Das escavações, Rui Gomes Coelho assinalou terem sido encontrados "vestígios orgânicos e artefactos" que agora estão a ser estudados para determinar como era a vida em Cacheu e quais as trajetórias que tomaram até aos dias de hoje.

"Por exemplo, saber que tipo de agricultura existia e que se fazia em Cacheu. Saber quando é que a cultura do arroz passou a ser importante e se o arroz que se produziu em Cacheu foi levado por escravizados para outras terras", observou o investigador português.

Relatos de outros cientistas e historiadores garantem existir evidências que indicam que o arroz africano teria sido levado por escravizados para o chamado "novo mundo" a partir da África Ocidental.

Além das análises ambientais, os cientistas também estão a realizar análises de radiocarbono (técnica usada para aferir a idade de vestígios orgânicos como carvões e ossos) para compreender as várias fases de ocupação de Cacheu.

Rui Gomes Coelho assinala que, durante as escavações realizadas em 2022 no atual Memorial de Escravatura e do Tráfico Negreiro, foram encontrados vestígios orgânicos "que mostram que existia uma ocupação em Cacheu antes da chegada dos portugueses".

Os vestígios encontrados neste local indicam também que inicialmente as casas ali erguidas eram de barro e mais tarde reerguidas com pedra, já no século XIX. 

Foram encontrados objetos europeus e chineses associados a essas casas, acrescentou o investigador português.

"Isso mostra que havia muito capital para investir em Cacheu", sublinhou Rui Gomes Coelho para destacar que Cacheu, entre os séculos XVI e XVIII, era o polo de tráfico "mais importante" da então região da Senegâmbia, que engloba o Senegal, Gâmbia e Guiné-Bissau.

A arqueologia, indicou ainda Coelho, mostra ainda que Cacheu "continuaria terra próspera mesmo com o fim formal da escravatura", embora, frisa, o dinheiro tivesse origem daquele negócio.

Na antiga casa de Honório Barreto, foram encontrados vestígios de objetos de uso pessoal que precisam ser estudados, nomeadamente louças chinesas, francesas e inglesas, cachimbos, missangas e material africano "provavelmente" produzido na região de Cacheu.

"Honório Barreto é uma figura ainda mal estudada", observou o investigador português, falando deste nativo local, filho de pai cabo-verdiano e de mãe guineense, que chegou a ser governador da então colónia da Guiné.

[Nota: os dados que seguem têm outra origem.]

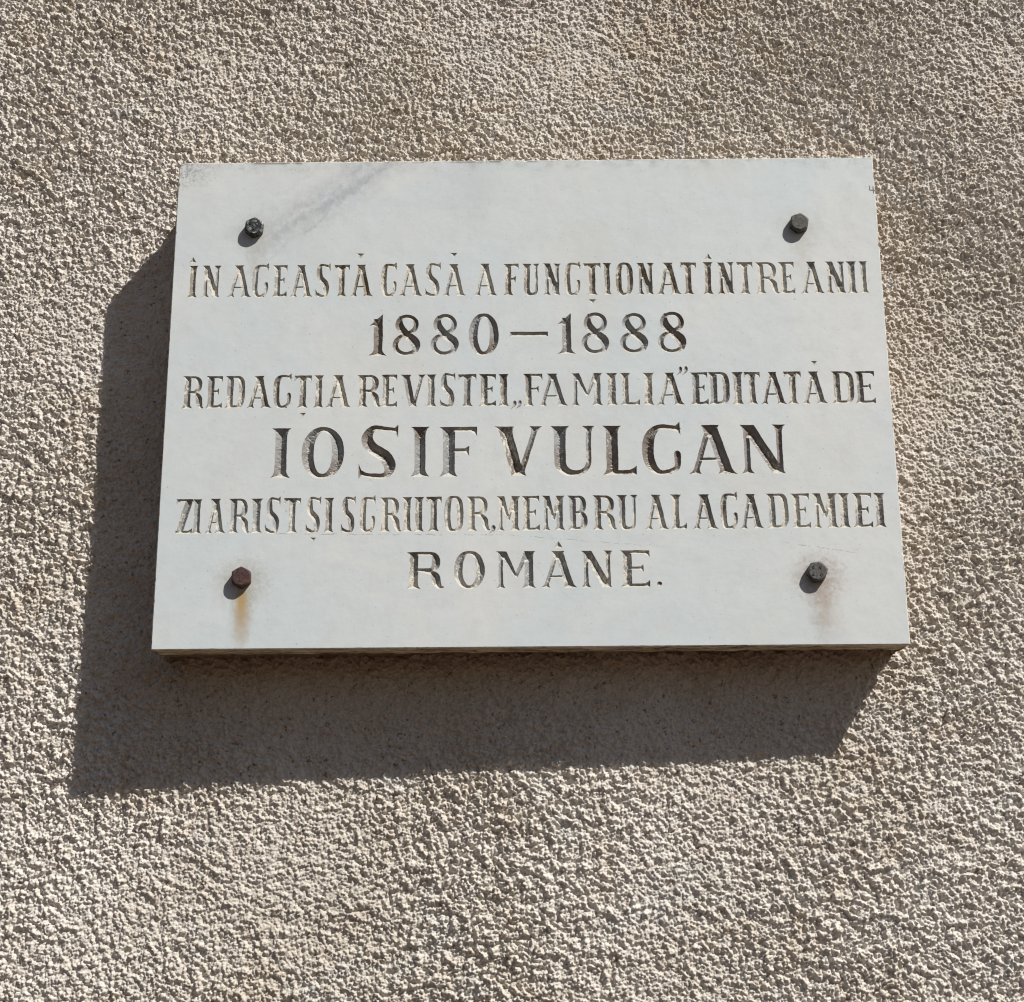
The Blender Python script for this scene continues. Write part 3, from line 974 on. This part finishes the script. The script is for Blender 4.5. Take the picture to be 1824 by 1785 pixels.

Rui Gomes Coelho ainda não tem em mãos todos os resultados da segunda escavação realizada no âmbito do projeto "Ecologias da liberdade: Materialidades da escravidão e pós-emancipação no mundo Atlântico", mas não tem duvidas da importância de Cacheu de ponto de vista arqueológico.

O projeto é financiado pela Fundação para a Ciência e a Tecnologia de Portugal e executado pelas Universidades de Lisboa e de Durham, e conta ainda com a organização não-governamental guineense Ação para o Desenvolvimento como parceira local.